Reverse list Scala
Given the following code:
import scala.util.Random
object Reverser {
// Fails for big list
def reverseList[A](list : List[A]) : List[A] = {
list match {
case Nil => list
case (x :: xs) => reverseList(xs) ::: List(x)
}
}
// Works
def reverseList2[A](list : List[A]) : List[A] = {
def rlRec[A](result : List[A], list : List[A]) : List[A] = {
list match {
case Nil => result
case (x :: xs) => { rlRec(x :: result, xs) }
}
}
rlRec(Nil, list)
}
def main(args : Array[String]) : Unit = {
val random = new Random
val testList = (for (_ <- 1 to 2000000) yield (random.nextInt)).toList
// val testListRev = reverseList(testList) <--- Fails
val testListRev = reverseList2(testList)
println(testList.head)
println(testListRev.last)
}
}
Why the first version of the function fails (for big inputs), while the second variant works . I suspect it's something related to tail recursion, but I am not very sure . Can somebody please give me "for dummies" explanation ?
Answer
Ok let me try tail recursion for dummies
If you follow what has to be done with reverseList, you will get
reverseList(List(1,2,3, 4))
reverseList(List(2,3,4):::List(1)
(reverseList(List(3,4):::List(2)):::List(1)
((reverseList(List(4):::List(3)):::List(2)):::List(1)
Nil:::List(4):::List(3):::List(2):::List(1)
List(4,3,2,1)
With rlRec, you have
rlRec(List(1,2,3,4), Nil)
rlRec(List(2,3,4), List(1))
rlREc(List(3,4), List(2,1))
rlRec(List(4), List(3,2,1))
rlRec(Nil, List(4,3,2,1))
List(4,3,2,1)
The difference is that in first case, the rewriting keeps getting longer.

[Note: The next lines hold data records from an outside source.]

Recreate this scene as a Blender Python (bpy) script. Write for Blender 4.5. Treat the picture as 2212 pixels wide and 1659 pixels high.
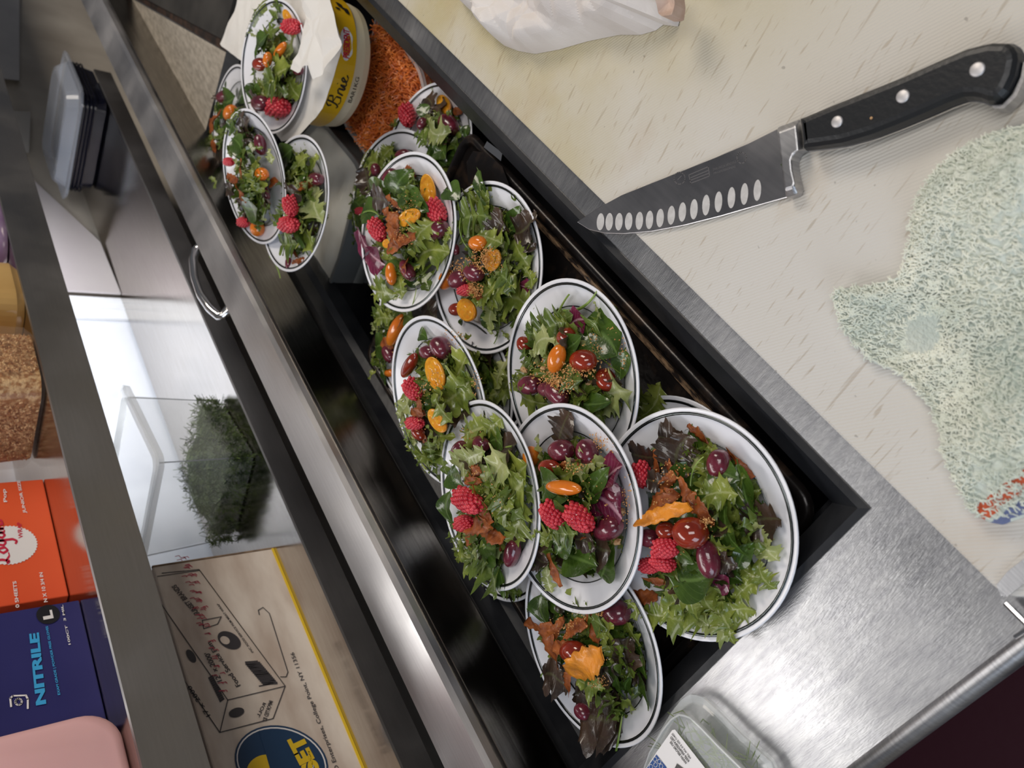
import bpy, math, random
from mathutils import Vector, Matrix, noise
random.seed(7)
PI = math.pi
V = Vector
S = bpy.context.scene
for o in list(bpy.data.objects): bpy.data.objects.remove(o)

# ------------------------------------------------------------------ camera
F, CX, CY, H = 1730.0, 1106.0, 829.5, 1.407
a_ = V((-420 - CX, -1258 - CY, F)).normalized()
b_ = V((-347 - CX, 3326 - CY, F)); b_ -= a_ * a_.dot(b_); b_.normalize()
c_ = a_.cross(b_)
RW = Matrix((a_, b_, c_))            # photograph ray -> room axes (x along the counter, y towards the wall, z up)
CAMP = V((0, 0, H))
cam = bpy.data.cameras.new('camera'); camo = bpy.data.objects.new('camera', cam); S.collection.objects.link(camo)
rx = RW @ V((1, 0, 0)); ux = RW @ V((0, -1, 0)); bx_ = RW @ V((0, 0, -1))
camo.matrix_world = Matrix(((rx.x, ux.x, bx_.x, 0), (rx.y, ux.y, bx_.y, 0), (rx.z, ux.z, bx_.z, H), (0, 0, 0, 1)))
cam.sensor_width = 36; cam.lens = F * 36 / 2212; cam.clip_start = .02
cam.dof.use_dof = True; cam.dof.focus_distance = .66; cam.dof.aperture_fstop = 9
S.camera = camo

def ray(px, py): return RW @ V((px - CX, py - CY, F))
def atz(px, py, z):
    v = ray(px, py); return CAMP + v * ((z - H) / v.z)
def aty(px, py, y):
    v = ray(px, py); return CAMP + v * (y / v.y)
def atx(px, py, x):
    v = ray(px, py); return CAMP + v * (x / v.x)
def atp(px, py, c, n):
    v = ray(px, py); return CAMP + v * ((c - CAMP).dot(n) / v.dot(n))
def proj(p):
    v = RW.transposed() @ (V(p) - CAMP); return (v.x / v.z * F + CX, v.y / v.z * F + CY, v.z)

# ------------------------------------------------------------------ light
S.view_settings.view_transform = 'Standard'; S.view_settings.look = 'None'
S.view_settings.gamma = 1; S.view_settings.exposure = -0.12; S.view_settings.use_curve_mapping = False
w = bpy.data.worlds.new('kitchen_air'); S.world = w; w.use_nodes = True
w.node_tree.nodes['Background'].inputs[0].default_value = (.62, .64, .70, 1)
w.node_tree.nodes['Background'].inputs[1].default_value = .16
def area(name, loc, aim, sx, sy, power, col):
    l = bpy.data.lights.new(name, 'AREA'); l.shape = 'RECTANGLE'; l.size = sx; l.size_y = sy
    l.energy = power; l.color = col
    o = bpy.data.objects.new(name, l); S.collection.objects.link(o)
    o.location = loc; o.rotation_euler = (V(aim) - V(loc)).to_track_quat('-Z', 'Y').to_euler()
    return o
area('ceiling_panel_light', (.55, 1.75, 2.7), (.3, .35, .9), 1.9, .45, 20, (1, .975, .95))
area('ceiling_panel_light', (-.2, -.6, 2.75), (.3, .1, .9), .6, 1.2, 14, (1, .97, .95))
area('ceiling_panel_light', (1.75, -.75, 2.5), (1.5, .7, .95), 1.2, .6, 25, (1, .90, .78))
area('daylight_window', (-1.9, .6, 1.9), (.1, .4, .9), 1.1, 1.3, 20, (.72, .84, 1))
area('added_wall_fill_light', (1.15, .80, 1.150), (1.15, 1.1, .98), .7, .05, 1.5, (.95, .97, 1))  # added fill below the upper shelf to brighten the wall board; no fixture there

# ------------------------------------------------------------------ materials
def M(name, col=(.5, .5, .5), rough=.5, metal=0, col2=None, nscale=20, nstretch=(1, 1, 1), nlo=.35, nhi=.65,
      bump=0, bscale=60, bstretch=(1, 1, 1), coat=0, trans=0, alpha=1, sss=0, emit=0, ior=1.45, rot=0, spec=None, transl=0, detail=4):
    m = bpy.data.materials.new(name); m.use_nodes = True; nt = m.node_tree; N = nt.nodes; L = nt.links
    b = N['Principled BSDF']; I = b.inputs
    I['Base Color'].default_value = (*col, 1); I['Roughness'].default_value = rough; I['Metallic'].default_value = metal
    I['Coat Weight'].default_value = coat; I['Transmission Weight'].default_value = trans; I['Alpha'].default_value = alpha
    I['IOR'].default_value = ior
    if spec is not None: I['Specular IOR Level'].default_value = spec
    if sss: I['Subsurface Weight'].default_value = sss; I['Subsurface Radius'].default_value = (.004, .002, .001); I['Subsurface Scale'].default_value = 1
    if emit: I['Emission Color'].default_value = (*col, 1); I['Emission Strength'].default_value = emit
    tc = N.new('ShaderNodeTexCoord')
    def mapped(st, r=0):
        mp = N.new('ShaderNodeMapping'); mp.inputs['Scale'].default_value = st; mp.inputs['Rotation'].default_value = (0, 0, r)
        L.new(tc.outputs['Object'], mp.inputs[0]); return mp
    if col2 is not None:
        n = N.new('ShaderNodeTexNoise'); n.inputs['Scale'].default_value = nscale; n.inputs['Detail'].default_value = detail
        L.new(mapped(nstretch, rot).outputs[0], n.inputs['Vector'])
        r = N.new('ShaderNodeValToRGB'); r.color_ramp.elements[0].position = nlo; r.color_ramp.elements[1].position = nhi
        r.color_ramp.elements[0].color = (*col, 1); r.color_ramp.elements[1].color = (*col2, 1)
        L.new(n.outputs['Fac'], r.inputs[0]); L.new(r.outputs[0], I['Base Color'])
        m['ramp'] = r.name
    if bump:
        n = N.new('ShaderNodeTexNoise'); n.inputs['Scale'].default_value = bscale; n.inputs['Detail'].default_value = 3
        L.new(mapped(bstretch, rot).outputs[0], n.inputs['Vector'])
        bp = N.new('ShaderNodeBump'); bp.inputs['Strength'].default_value = bump; bp.inputs['Distance'].default_value = .002
        L.new(n.outputs['Fac'], bp.inputs['Height']); L.new(bp.outputs[0], I['Normal'])
    if transl:
        t = N.new('ShaderNodeBsdfTranslucent'); mx = N.new('ShaderNodeMixShader'); mx.inputs[0].default_value = transl
        if col2 is not None: L.new(r.outputs[0], t.inputs[0])
        else: t.inputs[0].default_value = (*col, 1)
        L.new(b.outputs[0], mx.inputs[1]); L.new(t.outputs[0], mx.inputs[2]); L.new(mx.outputs[0], N['Material Output'].inputs[0])
    return m

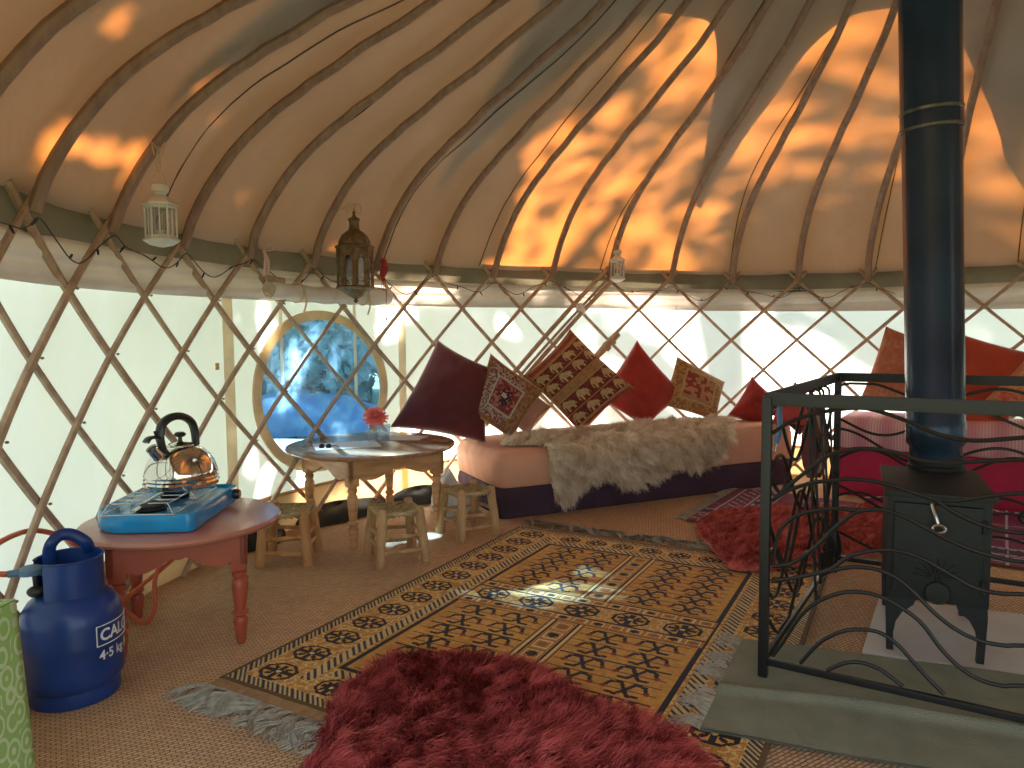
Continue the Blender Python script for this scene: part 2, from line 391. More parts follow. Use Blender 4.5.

You have to remember thing to do after the last recursive call to reverseList will have completed: elements to add to the result. The stack is used to remember that. When this goes too far, you get a stack overflow. On the opposite, with rlRec, the rewriting has the same size all along. When the last rlRec completes, the result is available. There is nothing else to do, nothing to remember, no need for the stack. The key is that in rlRec, the recursive call is return rlRec(something else) while in reverseList it is return f(reverseList(somethingElse)), with f beging _ ::: List(x). You need to remember you will have to call f (which implies remembering x too) ( return not needed in scala, just added for clarity. Also note that val a = recursiveCall(x); doSomethingElse() is the same as doSomethingElseWith(recursiveCall(x)), so it is not a tail call)
When you have a recursive tail call
def f(x1,...., xn)
...
return f(y1, ...yn)
...
there is actually no need to remember the context of the first f for when the second one will return. So it can be rewritten
def f(x1....xn)
start:
...
x1 = y1, .... xn = yn
goto start
...
That is what the compiler does, hence you avoid the stack overflow.
Of course, function f needs to have a return somewhere which is not a recursive call. That is where the loop created by goto start will exit, just as it is where the recursive calls series stops.